Challenge> Please quote exactly the opening lines of the data, from the first line to the one where "190), 1), ti)" appears.

Data extract>
>>

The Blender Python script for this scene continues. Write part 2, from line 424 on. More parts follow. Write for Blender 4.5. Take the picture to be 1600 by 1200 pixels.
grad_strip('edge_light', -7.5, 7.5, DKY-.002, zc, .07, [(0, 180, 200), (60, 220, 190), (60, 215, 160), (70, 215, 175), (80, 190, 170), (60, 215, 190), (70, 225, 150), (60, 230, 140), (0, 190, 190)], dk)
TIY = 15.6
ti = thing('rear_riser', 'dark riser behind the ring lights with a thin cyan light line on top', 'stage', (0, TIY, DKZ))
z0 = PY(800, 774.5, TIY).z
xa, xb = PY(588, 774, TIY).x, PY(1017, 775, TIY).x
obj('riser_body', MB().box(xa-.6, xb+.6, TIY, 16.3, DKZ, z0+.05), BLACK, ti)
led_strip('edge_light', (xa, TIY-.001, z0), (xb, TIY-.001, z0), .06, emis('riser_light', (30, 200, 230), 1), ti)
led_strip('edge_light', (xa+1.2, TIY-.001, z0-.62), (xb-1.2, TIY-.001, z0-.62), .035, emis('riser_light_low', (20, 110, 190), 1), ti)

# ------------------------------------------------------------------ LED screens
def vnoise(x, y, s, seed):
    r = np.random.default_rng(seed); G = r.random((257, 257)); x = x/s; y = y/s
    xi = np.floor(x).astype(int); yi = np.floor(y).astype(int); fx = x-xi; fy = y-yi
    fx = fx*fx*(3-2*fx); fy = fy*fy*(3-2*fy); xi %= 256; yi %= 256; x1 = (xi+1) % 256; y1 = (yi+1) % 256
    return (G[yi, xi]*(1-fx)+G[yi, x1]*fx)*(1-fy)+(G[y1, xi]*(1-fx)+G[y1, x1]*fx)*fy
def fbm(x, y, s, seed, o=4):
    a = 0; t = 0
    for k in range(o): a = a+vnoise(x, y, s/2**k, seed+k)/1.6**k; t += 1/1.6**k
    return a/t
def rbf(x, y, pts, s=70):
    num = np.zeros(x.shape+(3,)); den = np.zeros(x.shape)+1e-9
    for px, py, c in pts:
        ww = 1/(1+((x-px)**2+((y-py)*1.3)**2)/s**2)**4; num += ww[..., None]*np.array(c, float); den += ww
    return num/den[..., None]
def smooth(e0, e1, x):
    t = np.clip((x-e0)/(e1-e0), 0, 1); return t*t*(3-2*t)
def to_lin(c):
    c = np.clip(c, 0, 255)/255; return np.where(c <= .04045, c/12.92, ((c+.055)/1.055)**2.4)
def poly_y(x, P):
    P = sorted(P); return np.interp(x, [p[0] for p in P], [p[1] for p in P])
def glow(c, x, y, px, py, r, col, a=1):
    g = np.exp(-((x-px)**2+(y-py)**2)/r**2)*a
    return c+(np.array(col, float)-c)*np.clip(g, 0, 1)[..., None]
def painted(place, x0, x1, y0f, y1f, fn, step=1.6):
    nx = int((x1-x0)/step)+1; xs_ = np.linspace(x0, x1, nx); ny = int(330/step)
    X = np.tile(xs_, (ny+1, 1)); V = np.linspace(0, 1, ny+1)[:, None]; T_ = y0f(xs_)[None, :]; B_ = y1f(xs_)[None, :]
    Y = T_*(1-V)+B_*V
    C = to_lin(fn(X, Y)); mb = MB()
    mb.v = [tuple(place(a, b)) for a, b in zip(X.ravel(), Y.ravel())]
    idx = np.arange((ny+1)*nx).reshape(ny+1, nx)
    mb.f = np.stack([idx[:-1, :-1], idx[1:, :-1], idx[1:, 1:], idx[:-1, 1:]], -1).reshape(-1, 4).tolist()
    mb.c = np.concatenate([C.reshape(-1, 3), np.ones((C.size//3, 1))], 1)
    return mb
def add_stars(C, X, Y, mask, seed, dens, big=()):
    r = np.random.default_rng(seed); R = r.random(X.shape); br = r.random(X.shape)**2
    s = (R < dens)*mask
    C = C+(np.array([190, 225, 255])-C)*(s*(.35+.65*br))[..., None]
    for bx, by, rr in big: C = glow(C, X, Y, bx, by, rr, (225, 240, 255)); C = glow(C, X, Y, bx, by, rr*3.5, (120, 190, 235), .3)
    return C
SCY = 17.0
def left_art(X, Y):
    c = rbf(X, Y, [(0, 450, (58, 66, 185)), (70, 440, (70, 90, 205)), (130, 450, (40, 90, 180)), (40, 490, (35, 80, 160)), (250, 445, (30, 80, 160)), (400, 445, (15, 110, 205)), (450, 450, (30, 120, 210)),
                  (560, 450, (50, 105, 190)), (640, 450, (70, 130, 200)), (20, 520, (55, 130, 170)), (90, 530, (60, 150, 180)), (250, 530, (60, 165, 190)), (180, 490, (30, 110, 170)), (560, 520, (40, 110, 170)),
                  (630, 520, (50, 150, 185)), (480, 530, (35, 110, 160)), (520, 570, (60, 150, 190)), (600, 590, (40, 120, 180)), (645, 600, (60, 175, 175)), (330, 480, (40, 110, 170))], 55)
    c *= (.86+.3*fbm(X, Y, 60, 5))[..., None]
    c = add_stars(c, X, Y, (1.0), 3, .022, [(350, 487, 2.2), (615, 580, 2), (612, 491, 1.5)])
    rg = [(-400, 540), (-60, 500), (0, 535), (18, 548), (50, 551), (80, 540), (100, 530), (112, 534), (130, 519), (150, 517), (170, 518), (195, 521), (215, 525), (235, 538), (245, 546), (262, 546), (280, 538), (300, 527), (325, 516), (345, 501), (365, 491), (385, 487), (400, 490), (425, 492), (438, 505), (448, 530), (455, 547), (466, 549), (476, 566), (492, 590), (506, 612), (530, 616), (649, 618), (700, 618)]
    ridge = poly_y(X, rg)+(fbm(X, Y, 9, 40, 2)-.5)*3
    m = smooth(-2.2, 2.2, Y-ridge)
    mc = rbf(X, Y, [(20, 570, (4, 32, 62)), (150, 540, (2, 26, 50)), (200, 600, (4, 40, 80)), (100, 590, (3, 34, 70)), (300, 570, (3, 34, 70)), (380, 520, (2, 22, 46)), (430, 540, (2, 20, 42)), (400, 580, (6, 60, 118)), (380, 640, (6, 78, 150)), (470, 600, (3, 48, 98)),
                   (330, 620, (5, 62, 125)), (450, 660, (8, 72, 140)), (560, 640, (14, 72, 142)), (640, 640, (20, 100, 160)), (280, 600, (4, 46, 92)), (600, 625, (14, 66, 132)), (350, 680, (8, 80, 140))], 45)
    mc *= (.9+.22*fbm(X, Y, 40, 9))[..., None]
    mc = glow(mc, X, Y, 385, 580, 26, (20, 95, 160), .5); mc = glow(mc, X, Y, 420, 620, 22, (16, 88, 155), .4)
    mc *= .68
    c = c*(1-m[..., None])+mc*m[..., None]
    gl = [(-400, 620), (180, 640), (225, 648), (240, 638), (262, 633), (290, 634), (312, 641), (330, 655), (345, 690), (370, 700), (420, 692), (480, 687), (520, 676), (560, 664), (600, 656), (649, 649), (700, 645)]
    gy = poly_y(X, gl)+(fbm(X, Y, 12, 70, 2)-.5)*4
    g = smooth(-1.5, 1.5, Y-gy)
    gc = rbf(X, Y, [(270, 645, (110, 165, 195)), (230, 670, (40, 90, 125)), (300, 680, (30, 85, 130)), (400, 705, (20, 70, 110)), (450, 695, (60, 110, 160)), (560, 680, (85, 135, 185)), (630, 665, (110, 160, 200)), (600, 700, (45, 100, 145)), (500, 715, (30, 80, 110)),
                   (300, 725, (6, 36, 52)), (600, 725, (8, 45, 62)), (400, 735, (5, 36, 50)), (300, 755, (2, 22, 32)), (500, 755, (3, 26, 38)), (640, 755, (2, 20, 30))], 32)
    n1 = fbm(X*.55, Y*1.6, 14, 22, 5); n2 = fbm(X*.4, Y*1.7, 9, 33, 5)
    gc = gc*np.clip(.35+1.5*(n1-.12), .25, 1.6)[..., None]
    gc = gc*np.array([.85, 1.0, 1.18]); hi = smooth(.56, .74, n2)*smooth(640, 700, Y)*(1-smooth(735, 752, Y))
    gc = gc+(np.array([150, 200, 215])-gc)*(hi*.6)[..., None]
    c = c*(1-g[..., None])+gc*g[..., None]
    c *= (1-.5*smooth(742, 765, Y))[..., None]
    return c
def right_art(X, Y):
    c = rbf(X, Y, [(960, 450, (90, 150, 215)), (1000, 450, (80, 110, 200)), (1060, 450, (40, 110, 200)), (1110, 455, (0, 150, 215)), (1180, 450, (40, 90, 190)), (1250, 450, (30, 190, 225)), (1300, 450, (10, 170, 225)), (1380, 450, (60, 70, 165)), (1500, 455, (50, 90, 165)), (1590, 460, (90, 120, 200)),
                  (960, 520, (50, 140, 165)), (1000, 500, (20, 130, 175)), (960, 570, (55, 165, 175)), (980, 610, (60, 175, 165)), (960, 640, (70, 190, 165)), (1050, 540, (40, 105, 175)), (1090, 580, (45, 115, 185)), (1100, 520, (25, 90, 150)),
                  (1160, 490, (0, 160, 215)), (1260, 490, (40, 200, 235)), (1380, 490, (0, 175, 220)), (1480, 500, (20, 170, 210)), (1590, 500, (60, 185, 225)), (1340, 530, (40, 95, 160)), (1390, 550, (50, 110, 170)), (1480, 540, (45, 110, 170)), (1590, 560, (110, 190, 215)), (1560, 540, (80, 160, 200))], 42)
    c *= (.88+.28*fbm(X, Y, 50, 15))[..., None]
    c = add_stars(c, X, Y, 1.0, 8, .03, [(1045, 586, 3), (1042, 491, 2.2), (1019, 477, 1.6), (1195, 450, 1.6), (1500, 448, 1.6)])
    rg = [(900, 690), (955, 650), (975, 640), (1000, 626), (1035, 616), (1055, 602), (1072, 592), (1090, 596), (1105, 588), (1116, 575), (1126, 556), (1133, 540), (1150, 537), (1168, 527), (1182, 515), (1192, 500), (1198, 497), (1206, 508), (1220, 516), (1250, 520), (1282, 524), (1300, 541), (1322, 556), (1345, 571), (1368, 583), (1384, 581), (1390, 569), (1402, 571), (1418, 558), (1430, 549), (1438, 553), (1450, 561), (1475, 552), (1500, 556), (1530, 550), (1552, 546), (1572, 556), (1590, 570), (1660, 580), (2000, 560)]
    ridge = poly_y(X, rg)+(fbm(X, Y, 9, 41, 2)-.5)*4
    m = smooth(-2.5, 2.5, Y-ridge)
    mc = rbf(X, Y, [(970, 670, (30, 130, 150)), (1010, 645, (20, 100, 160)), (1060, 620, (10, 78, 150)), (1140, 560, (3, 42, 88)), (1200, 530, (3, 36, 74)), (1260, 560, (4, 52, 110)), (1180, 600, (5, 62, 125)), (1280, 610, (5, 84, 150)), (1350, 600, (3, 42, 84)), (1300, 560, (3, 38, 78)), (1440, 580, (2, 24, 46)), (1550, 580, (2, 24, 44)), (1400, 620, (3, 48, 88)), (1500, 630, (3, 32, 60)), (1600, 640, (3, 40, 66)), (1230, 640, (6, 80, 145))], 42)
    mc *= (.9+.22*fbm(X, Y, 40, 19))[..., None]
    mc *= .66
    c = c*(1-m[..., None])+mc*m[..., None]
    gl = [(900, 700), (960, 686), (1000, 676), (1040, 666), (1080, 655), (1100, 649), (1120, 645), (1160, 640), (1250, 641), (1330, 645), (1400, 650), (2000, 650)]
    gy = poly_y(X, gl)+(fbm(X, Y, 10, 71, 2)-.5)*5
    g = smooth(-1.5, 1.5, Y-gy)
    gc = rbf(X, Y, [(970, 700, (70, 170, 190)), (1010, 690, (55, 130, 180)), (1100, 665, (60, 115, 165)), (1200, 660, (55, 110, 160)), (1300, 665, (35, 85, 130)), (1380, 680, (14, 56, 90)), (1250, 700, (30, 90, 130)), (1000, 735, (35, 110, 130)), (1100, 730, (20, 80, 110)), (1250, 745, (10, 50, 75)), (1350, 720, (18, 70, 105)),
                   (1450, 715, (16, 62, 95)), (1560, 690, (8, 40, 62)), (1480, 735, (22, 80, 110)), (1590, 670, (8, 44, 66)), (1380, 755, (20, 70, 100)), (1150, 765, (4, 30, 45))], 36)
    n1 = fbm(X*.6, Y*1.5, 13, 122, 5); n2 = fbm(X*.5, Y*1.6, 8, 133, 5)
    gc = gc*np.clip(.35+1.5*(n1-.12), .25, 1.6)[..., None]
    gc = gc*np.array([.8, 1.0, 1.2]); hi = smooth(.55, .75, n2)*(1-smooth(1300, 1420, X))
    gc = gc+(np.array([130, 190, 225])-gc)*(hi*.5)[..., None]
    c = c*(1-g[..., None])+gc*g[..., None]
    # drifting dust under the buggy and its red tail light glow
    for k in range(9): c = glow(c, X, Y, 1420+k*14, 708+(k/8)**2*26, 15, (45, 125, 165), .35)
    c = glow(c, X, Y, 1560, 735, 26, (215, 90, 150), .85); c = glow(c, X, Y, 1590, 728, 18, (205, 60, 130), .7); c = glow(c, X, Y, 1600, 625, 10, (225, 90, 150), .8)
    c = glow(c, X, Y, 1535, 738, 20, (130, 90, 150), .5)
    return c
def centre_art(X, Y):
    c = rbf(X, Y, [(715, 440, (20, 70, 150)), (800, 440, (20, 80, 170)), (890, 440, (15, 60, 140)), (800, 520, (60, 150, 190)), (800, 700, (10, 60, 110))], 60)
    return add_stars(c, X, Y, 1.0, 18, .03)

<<

Task output>
The Blender Python script for this scene continues. Write part 2, from line 424 on. More parts follow. Write for Blender 4.5. Take the picture to be 1600 by 1200 pixels.
grad_strip('edge_light', -7.5, 7.5, DKY-.002, zc, .07, [(0, 180, 200), (60, 220, 190), (60, 215, 160), (70, 215, 175), (80, 190, 170), (60, 215, 190), (70, 225, 150), (60, 230, 140), (0, 190, 190)], dk)
TIY = 15.6
ti = thing('rear_riser', 'dark riser behind the ring lights with a thin cyan light line on top', 'stage', (0, TIY, DKZ))
z0 = PY(800, 774.5, TIY).z
xa, xb = PY(588, 774, TIY).x, PY(1017, 775, TIY).x
obj('riser_body', MB().box(xa-.6, xb+.6, TIY, 16.3, DKZ, z0+.05), BLACK, ti)
led_strip('edge_light', (xa, TIY-.001, z0), (xb, TIY-.001, z0), .06, emis('riser_light', (30, 200, 230), 1), ti)
led_strip('edge_light', (xa+1.2, TIY-.001, z0-.62), (xb-1.2, TIY-.001, z0-.62), .035, emis('riser_light_low', (20, 110, 190), 1), ti)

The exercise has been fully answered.